Globally, nurses provide over 80 percent of all health care—antenatal to occupational services to end-of-life. They are essential, yet too often unheard when it comes to setting the policies they will work under in meeting public health goals like Healthy People 2030 (World Health Organization) and the Sustainable Development Goals (United Nations). And policy content has not been adopted consistently across schools of nursing to put more policy-minded nurses in the pipeline.

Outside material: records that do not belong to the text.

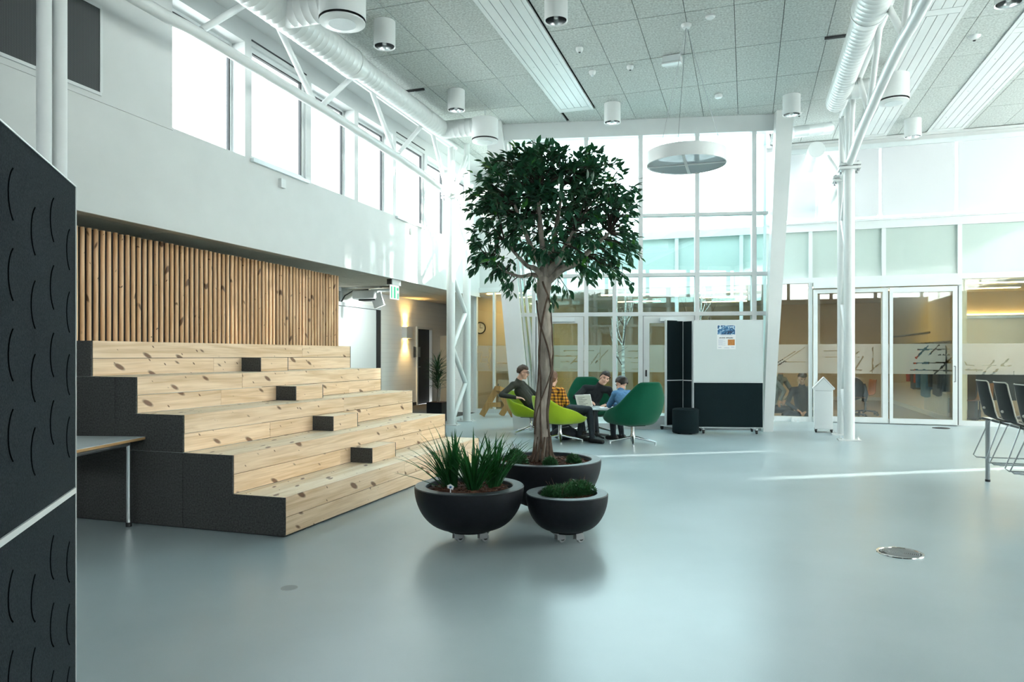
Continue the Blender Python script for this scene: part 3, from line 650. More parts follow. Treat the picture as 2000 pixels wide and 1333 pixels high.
# slanted jambs and glazed returns of the bay
jl = MB(BM)
for ds in (0.0, 0.09):
    vs = [(lb1 + 0.02 + ds, -0.06, 0), (lb1 + 0.06 + ds, -0.06, 0), (lb1 + 0.06 + ds, 0.1, 0), (lb1 + 0.02 + ds, 0.1, 0),
          (lt1 + 0.02 + ds, -0.06, 5.5), (lt1 + 0.06 + ds, -0.06, 5.5), (lt1 + 0.06 + ds, 0.1, 5.5), (lt1 + 0.02 + ds, 0.1, 5.5)]
    jl.add(vs, [(0, 3, 2, 1), (4, 5, 6, 7), (0, 1, 5, 4), (1, 2, 6, 5), (2, 3, 7, 6), (3, 0, 4, 7)])
obj('slanted_jamb', jl, 'frame', bay, world=True)
ret = struct('window_13', loc=(BA.x + 0.03, 14.5, 0))
obj('pane', wbox(BA.x + 0.02, BA.x + 0.03, BA.y + 0.1, YF - 0.06, 0.1, 5.5), 'glass_green', ret, world=True)
obj('frame', wbox(BA.x, BA.x + 0.06, BA.y + 0.1, YF - 0.06, 0, 0.1).box(BA.x, BA.x + 0.06, BA.y + 0.1, YF - 0.06, 5.5, ZC + .05).box(BA.x, BA.x + 0.06, 14.4, 14.46, 0.1, 5.5).box(BA.x, BA.x + 0.06, BA.y + 0.1, YF - 0.06, 2.86, 2.95), 'frame', ret, world=True)
ret = struct('window_14', loc=(BB.x - 0.03, 15.0, 0))
obj('pane', wbox(BB.x - 0.03, BB.x - 0.02, BB.y + 0.1, YF - 0.06, 0.1, 5.5), 'glass', ret, world=True)
obj('frame', wbox(BB.x - 0.06, BB.x, BB.y + 0.1, YF - 0.06, 0, 0.1).box(BB.x - 0.06, BB.x, BB.y + 0.1, YF - 0.06, 5.5, ZC + .05).box(BB.x - .06, BB.x, 14.9, 14.96, 0.1, 5.5), 'frame', ret, world=True)
# ------------------------------------------------------------------ trusses, truss columns, ducts
def truss(name, label, X, px, diag, ytop, zt, rad=0.062, back=None):
    pts = [P(x, y, X=X) for x, y in px]
    t = thing(name, label, 'truss', tuple(pts[-1]))
    p0 = pts[0]; start = [Vector((X, p0.y - 6.5, p0.z + 0.05)), Vector((X, p0.y - 3, p0.z + 0.05))]
    fine = smooth_path(start + pts, [rad] * (len(pts) + 2), 5)[0]
    obj('lower_chord', MB().tube(fine, rad, 18), 'steel_white', t, smooth=True, world=True)
    obj('upper_chord', MB().tube([(X, pts[0].y - 6, zt), (X, ytop, zt)], rad, 14), 'steel_white', t, smooth=True, world=True)
    for a, b in diag:
        A = P(*a, X=X); B = P(*b, X=X)
        d = (B - A).normalized(); k = (zt - A.z) / d.z; B = A + d * k
        obj('brace', MB().tube([A, B], rad * 0.62, 12), 'steel_white', t, smooth=True, world=True)
    return t
truss('roof_truss', 'long white tubular roof truss along the left windows', -5.52,
      [(270, 0), (380, 61), (490, 127), (600, 194), (655, 228), (720, 270), (780, 309), (830, 344), (881, 384)],
      [((393, 59), (482, 6)), ((614, 200), (545, 55)), ((629, 206), (684, 154)), ((770, 298), (726, 178)), ((778, 300), (820, 250)), ((872, 372), (847, 270)), ((883, 380), (886, 290)), ((886, 380), (908, 310))], 13.2, 5.5)
truss('roof_truss', 'white tubular roof truss on the right, its chord dropping to the column by the bin', 1.57,
      [(1807, 0), (1756, 92), (1706, 202), (1680, 263), (1657, 326)],
      [((1762, 65), (1733, 9)), ((1767, 50), (1774, 0)), ((1695, 214), (1675, 144)), ((1699, 204), (1722, 22)), ((1662, 300), (1666, 190)), ((1659, 306), (1640, 180))], 13.6, 5.5)
def truss_column(label, X, ya, yb, zf):
    t = thing('truss_column', label, 'column', (X, ya, 0))
    D = yb - ya
    for y in (0, D):
        obj('post', MB().tube([(0, y, 0.02), (0, y, zf - 0.04)], 0.083, 24), 'steel_white', t, smooth=True)
        obj('base_plate', MB().box(-0.17, 0.17, y - 0.12, y + 0.12, 0, 0.02), 'steel_white', t)
        b = MB()
        for sx in (-0.13, 0.13):
            b.lathe([(0.022, 0), (0.022, 0.025), (0.01, 0.03), (0.01, 0.05), (0.0, 0.05)], 8, (sx, y, 0.02))
        obj('anchor_bolt', b, 'steel_white', t)
        obj('flange', MB().box(-0.16, 0.16, y - 0.12, y + 0.12, zf - 0.06, zf - 0.02).box(-0.16, 0.16, y - 0.12, y + 0.12, zf, zf + 0.04), 'steel_white', t)
        b = MB()
        for sx in (-0.12, 0.12):
            for sy in (-0.08, 0.08): b.lathe([(0, -0.1), (0.02, -0.1), (0.02, 0.06), (0, 0.06)], 6, (sx, y + sy, zf))
        obj('flange_bolt', b, 'grey_metal', t)
        obj('stub', MB().tube([(0, y, zf), (0, y, ZC if y else 5.5)], 0.06, 14), 'steel_white', t, smooth=True)
    z = 0.08; k = 0
    while z < zf - 0.4:
        a, b = (0.07, D - 0.07) if k % 2 == 0 else (D - 0.07, 0.07)
        obj('brace', MB().tube([(0, a, z), (0, b, z + 0.72)], 0.048, 12), 'steel_white', t, smooth=True)
        z += 0.72; k += 1
    obj('brace', MB().tube([(0, 0.05, zf + 0.05), (0, D, 5.4)], 0.045, 12), 'steel_white', t, smooth=True)
    obj('chord', MB().tube([(0, 0, zf + 0.08), (0, D, zf + 0.0), (0, YF - ya - 0.1, zf - 0.06)], 0.06, 16), 'steel_white', t, smooth=True)
    obj('brace', MB().tube([(0, D + 0.05, zf), (0, YF - ya - 0.2, 5.4)], 0.045, 12), 'steel_white', t, smooth=True)
    return t
truss_column('white lattice column standing by the potted palm, right of the wooden steps', -5.52, 13.0, 13.84, 4.50)
truss_column('white lattice column standing right of the white litter bin', 1.57, 12.67, 13.52, 4.42)
t = thing('beam', 'thick white horizontal beam from the left lattice column towards the glass bay', 'beam', (-5.4, 14.6, 4.35))
obj('tube', MB().tube([(-5.5, 14.0, 4.42), (-4.25, 14.6, 4.5)], 0.1, 16), 'steel_white', t, smooth=True, world=True)

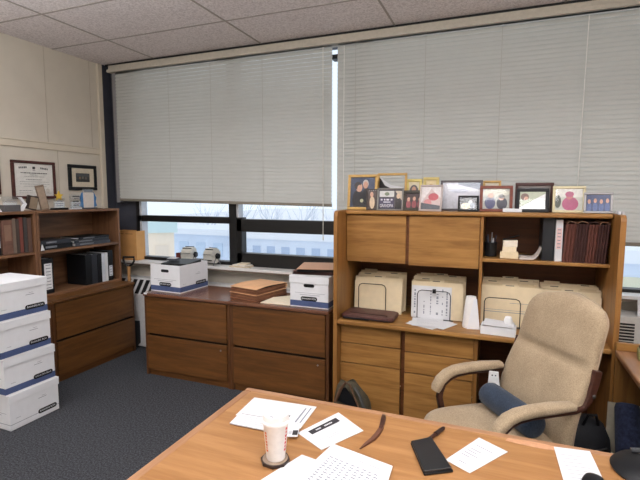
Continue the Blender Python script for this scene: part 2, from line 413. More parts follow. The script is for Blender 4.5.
# ================================================================== cabinets
def lateral_file(label, wd, d, h, loc, rz, group, top=CABT, lock_drawer=1):
    t = thing('lateral_file', label, 'cabinet', loc, rz, group)
    b = MB(); b.box(0, .028, .008, d, 0, h - .028); b.box(wd - .028, wd, .008, d, 0, h - .028); b.box(.028, wd - .028, d - .02, d, 0, h - .028)
    b.box(.028, wd - .028, .03, d - .02, .06, .08); b.build('carcass', CABV, t, .002)
    MB().box(-.001, wd + .001, -.012, d, h - .028, h).build('top', top, t, .008, 3)
    MB().box(.03, wd - .03, .02, .036, 0, .055).build('plinth', CAB, t, .002)
    MB().box(.03, wd - .03, .03, .04, .36, .45).build('pull_recess', BLACK, t)
    zz = ((.058, h * .5 - .008), (h * .5 + .014, h - .034))
    for k, (a, c) in enumerate(zz):
        q = MB().box(.031, wd - .031, 0, .022, a, c).build('drawer', CAB, t, .003)
        if k == 0 and lock_drawer:
            MB().lathe([(.007, 0), (.007, .006), (.004, .008)], 12, M=T(wd - .09, -.0, c - .045, 90)).build('lock', STEEL, q)
    return t
lateral_file('dark brown two-drawer lateral file under the open white box by the left window', .907, .5, .765, (-2.98, 3.17, 0), 0, 'lateral files below the window')
lateral_file('dark brown two-drawer lateral file under brown wallets and lidded box, next to hutch', .885, .5, .765, (-2.07, 3.17, 0), 0, 'lateral files below the window')
lateral_file('brown two-drawer lateral file under the bookcase with binders, against left wall', .938, .53, .74, (-3.54, 2.700, 0), 90, 'lateral files under the bookcases', CAB, 0)
lateral_file('brown lateral file under left bookcase, mostly hidden behind the stacked white boxes', .9, .53, .74, (-3.54, 1.795, 0), 90, 'lateral files under the bookcases', CAB, 0)

def bookcase(label, wd, loc, rz):
    t = thing('bookcase', label, 'bookcase', loc, rz, 'bookcases on the lateral files')
    d, h = .37, .765
    for x in (0, wd - .022): MB().box(x, x + .022, 0, d, 0, h - .022).build('side_panel', SHWV, t, .002)
    MB().box(0, wd, -.004, d, h - .022, h).build('top', SHW, t, .003)
    MB().box(.022, wd - .022, .002, d, 0, .025).build('bottom', SHW, t, .002)
    MB().box(.022, wd - .022, .006, d, .392, .417).build('shelf', SHW, t, .002)
    MB().box(.022, wd - .022, d - .012, d, .025, h - .022).build('back_panel', SHW, t)
    return t
bookcase('right brown bookcase with flat binders above and upright binders below', .915, (-3.70, 2.722, .74), 90)
bookcase('left brown bookcase holding red brown folders, cut by the photo edge', .915, (-3.70, 1.802, .74), 90)

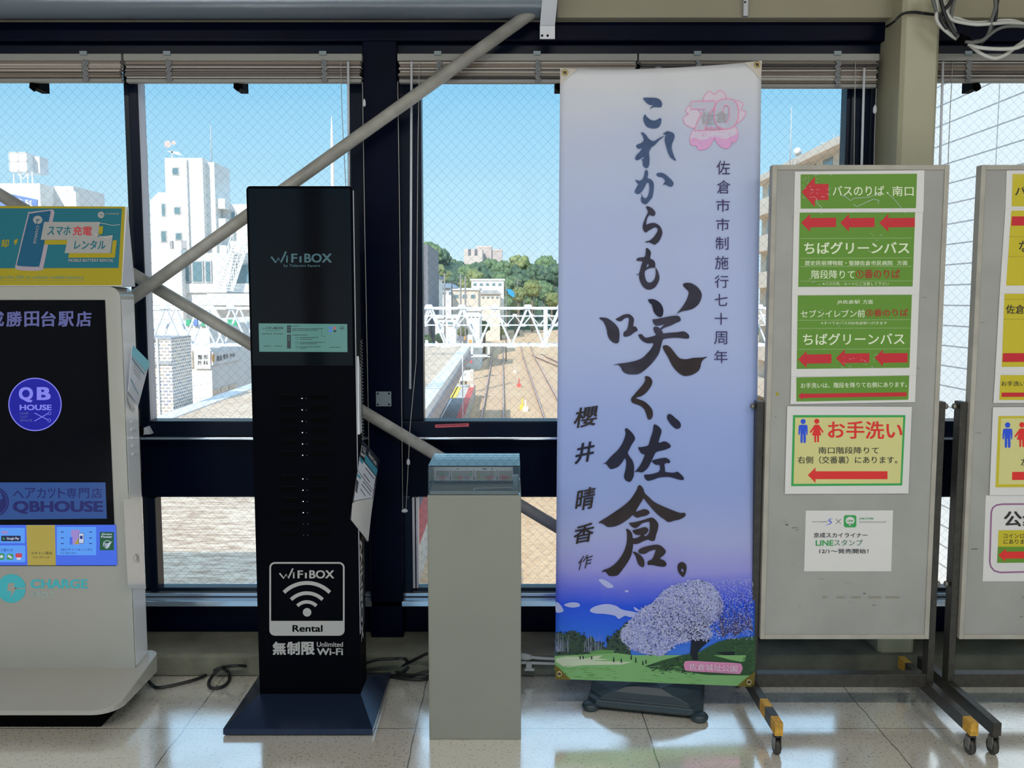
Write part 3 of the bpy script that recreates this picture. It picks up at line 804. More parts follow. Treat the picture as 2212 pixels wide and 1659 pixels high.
brush(B0, 'ink_dark', [(210,1045),(235,1050),(262,1080),(270,1120),(262,1175),(300,1195),(322,1225),(328,1260),(327,1288),(345,1310),(365,1350),(380,1410),(375,1455),(350,1510),(310,1555),(255,1575),(205,1565),(165,1530),(130,1465),(118,1400),(122,1380),(85,1392),(88,1382),(115,1370),(128,1340),(145,1270),(160,1215),(110,1210),(82,1195),(105,1170),(150,1162),(190,1155),(203,1110)],
      [(322,1296),(265,1300),(215,1320),(192,1350),(195,1410),(215,1465),(245,1485),(285,1475),(320,1430),(332,1370),(330,1320)], [(225,1250),(242,1252),(235,1275),(215,1292)])
brush(C0, 'ink_dark', [(98,672),(120,662),(170,665),(220,675),(290,720),(345,770),(385,830),(400,900),(395,1000),(380,1040),(345,1048),(295,1030),(245,980),(218,910),(210,850),(185,775),(150,715),(120,695)])
brush(C0, 'ink_dark', [(342,688),(400,655),(460,622),(530,612),(580,635),(612,675),(615,720),(605,790),(640,800),(668,835),(660,865),(620,885),(570,925),(520,945),(470,948),(455,915),(470,875),(505,850),(525,800),(535,740),(540,680),(520,665),(470,680),(440,710),(410,720),(375,712)])
brush(C0, 'ink_navy', [(825,405),(845,390),(895,388),(950,405),(1010,450),(1045,510),(1055,570),(1045,630),(1020,655),(985,652),(945,625),(912,580),(895,520),(880,470),(850,445)])
brush(C0, 'ink_dark', [(1345,175),(1370,152),(1410,145),(1480,155),(1560,205),(1610,270),(1628,330),(1610,410),(1570,475),(1500,530),(1420,555),(1340,570),(1270,600),(1240,632),(1275,580),(1340,500),(1400,400),(1430,310),(1425,270),(1375,220)])
brush(C0, 'ink_dark', [(900,690),(950,685),(1050,665),(1150,645),(1250,635),(1295,650),(1315,690),(1300,720),(1240,745),(1160,785),(1085,810),(1025,840),(1010,825),(1065,770),(1010,780),(945,785),(910,755),(895,715)])
brush(C0, 'ink_dark', [(905,835),(915,805),(960,800),(1005,825),(1030,850),(1050,895),(1060,900),(1150,890),(1270,882),(1350,870),(1400,890),(1435,925),(1440,960),(1420,978),(1350,975),(1270,965),(1150,970),(1060,985),(1040,1020),(1015,1110),(990,1195),(930,1290),(850,1380),(760,1460),(680,1505),(580,1512),(500,1500),(445,1460),(425,1415),(400,1385),(370,1368),(305,1375),(370,1355),(520,1335),(650,1305),(740,1265),(810,1200),(870,1130),(905,1050),(830,1048),(760,1025),(710,980),(680,930),(690,915),(735,915),(760,945),(800,965),(870,950),(940,925),(920,880)])
brush(C0, 'ink_brown', [(1045,1100),(1060,1080),(1110,1078),(1160,1110),(1210,1170),(1260,1235),(1310,1275),(1400,1285),(1500,1265),(1620,1260),(1700,1248),(1705,1253),(1650,1290),(1620,1340),(1605,1410),(1570,1465),(1500,1510),(1430,1530),(1370,1535),(1310,1510),(1240,1450),(1180,1370),(1120,1250),(1065,1160)])
brush(D0, 'ink_brown', [(745,95),(765,82),(815,95),(850,140),(850,190),(820,250),(760,325),(690,370),(620,390),(650,410),(730,440),(800,495),(850,560),(862,620),(850,680),(815,705),(785,690),(770,640),(745,570),(700,520),(640,490),(580,470),(550,435),(555,395),(600,340),(660,270),(720,200),(752,135)])
brush(D0, 'ink_navy', [(1070,645),(1085,625),(1125,632),(1180,680),(1240,730),(1262,775),(1255,815),(1215,838),(1175,825),(1120,775),(1075,710),(1063,675)])
brush(D0, 'ink_navy', [(460,845),(485,828),(520,850),(570,900),(605,960),(600,1000),(560,1060),(520,1140),(503,1180),(530,1235),(570,1290),(592,1370),(592,1450),(585,1520),(550,1585),(520,1595),(475,1575),(450,1530),(455,1480),(470,1420),(480,1330),(470,1270),(455,1265),(420,1320),(370,1375),(320,1400),(265,1412),(235,1395),(205,1355),(180,1335),(130,1345),(190,1315),(260,1235),(350,1150),(410,1070),(455,970),(470,900)])
brush(D0, 'ink_navy', [(870,790),(885,775),(920,785),(970,830),(985,880),(965,950),(945,1035),(1010,1018),(1060,1025),(1110,1065),(1117,1090),(1100,1110),(1020,1140),(910,1170),(870,1240),(830,1320),(790,1395),(730,1450),(690,1460),(640,1450),(600,1457),(592,1462),(640,1410),(690,1340),(730,1250),(742,1205),(700,1190),(665,1145),(652,1100),(700,1098),(780,1080),(805,1050),(830,960),(860,870)])
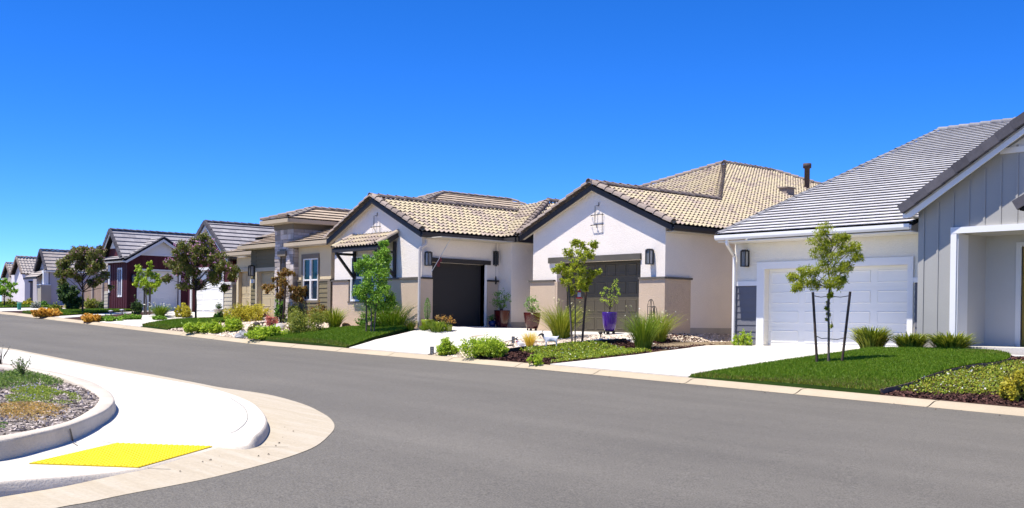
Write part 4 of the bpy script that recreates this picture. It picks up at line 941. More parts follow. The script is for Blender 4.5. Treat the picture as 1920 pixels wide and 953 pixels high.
# front eaves and main hip behind
SA = .35
e1 = V((-42.25, 24.02, 4.62)); e2 = V((-38.75, 24.02, 4.62)); hgt = 3.2
tri(rf, [e1, e2, V((e2.x-hgt, e2.y+hgt, e2.z+SA*hgt)), V((e1.x, e1.y+hgt, e1.z+SA*hgt))])
MR0, MR1 = V((-46, 35.3, 8.0)), V((-46, 40.0, 8.0))
tri(rf, [e2, V((e2.x, 47.2, e2.z)), MR1, MR0, V((e2.x-hgt, e2.y+hgt, e2.z+SA*hgt))])
l1 = V((-47.8, 24.75, 4.77)); l2 = V((-43.4, 24.75, 4.77)); tri(rf, [l1, l2, V((-43.4, 27.5, 5.7)), V((-46.4, 27.5, 5.7))])
l3 = V((-53.0, 26.55, 4.73)); l4 = V((-46.8, 26.55, 4.73)); tri(rf, [l3, l4, V((-46.8, 30, 5.9)), V((-50.5, 30, 5.9))])
tri(rf, [V((-53.2, 28.5, 5.6)), V((-40, 28.5, 5.6)), MR0, V((-46.2, 35.3, 8.0))]); tri(rf, [V((-53.2, 47, 5.6)), V((-53.2, 28.5, 5.6)), MR0, MR1])
R = rf.build('roof', [tile_tan, felt], H)
for a, b in ((e2, MR0), (V((-40, 46, 5.0)), MR1), (MR0, MR1), (V((-52.8, 28.7, 5.6)), MR0)): caps(rc, a+V((0, 0, .06)), b+V((0, 0, .06)), .12, .42, flat=True)
rc.build('ridge_tiles', tilemat('tile_cap_tan', [(.20, .165, .14), (.28, .235, .20), (.34, .29, .25)]), R)
mb = MB(); mb.box(-43.8, -41.4, 23.67, 23.74, 5.46, 5.62); mb.box(-41.47, -41.38, 23.75, 30, 5.46, 5.62); mb.box(-43.82, -43.75, 23.75, 30, 5.46, 5.62)
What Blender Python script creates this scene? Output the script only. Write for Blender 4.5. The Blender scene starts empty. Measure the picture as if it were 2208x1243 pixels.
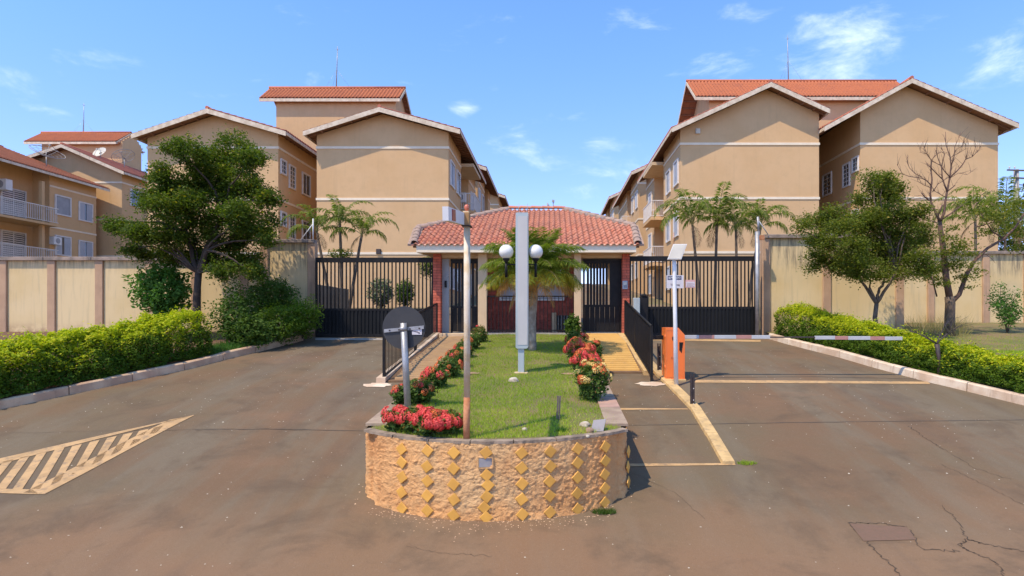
import bpy, math, random
import numpy as np
from mathutils import Vector, Matrix, noise as mnoise

random.seed(7)
rng = np.random.default_rng(7)
PI = math.pi
S = bpy.context.scene
COL = S.collection

# ------------------------------------------------------------------ camera, sky, sun, exposure
EYE = 2.05            # height of the lens above the street (m)
FOC = 1300.0          # focal length expressed in photo pixels
cam_d = bpy.data.cameras.new('camera')
cam_d.sensor_width = 36.0
cam_d.lens = 36.0 * FOC / 2208.0
cam_d.shift_x = -(1190 - 1104) / 2208.0
cam_d.shift_y = (684 - 621.5) / 2208.0
cam_d.clip_start = 0.1
cam_d.clip_end = 3000
cam = bpy.data.objects.new('camera', cam_d)
cam.location = (0, 0, EYE)
cam.rotation_euler = (PI / 2, 0, 0)
COL.objects.link(cam)
S.camera = cam

SUN = Vector((-0.62, -0.60, 1.40)).normalized()
W = bpy.data.worlds.new("World")
S.world = W
W.use_nodes = True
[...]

In “Building Nurse Leaders: Integrating Policy into Nursing Education” (Policy, Politics, & Nursing Practice, June 2025), Fernando Mena-Carrasco and Johns Hopkins School of Nursing colleagues Natalia Barolín, Caitlin Pollard, Anne Batchelder, Vincent Guilamo-Ramos, and Sarah Szanton report on the progress of a policy mentorship program created to equip pre-licensure, Master’s (Entry into Nursing) students with foundational policy skills through a two-semester extracurricular enrichment program:
“This two-semester program exposes students to the role of nurses in policy and helps develop the skills to identify opportunities for policy change, communicate with policymakers and other power brokers (i.e., organizers, lobbyist, or professional organizations), and advocate for change. Most importantly, the program produces graduates who recognize their power as agents of change and are prepared to harness it.”
The program offers a road map “so that other nursing schools can adopt components or design similar programs to help students hone the critical competencies.”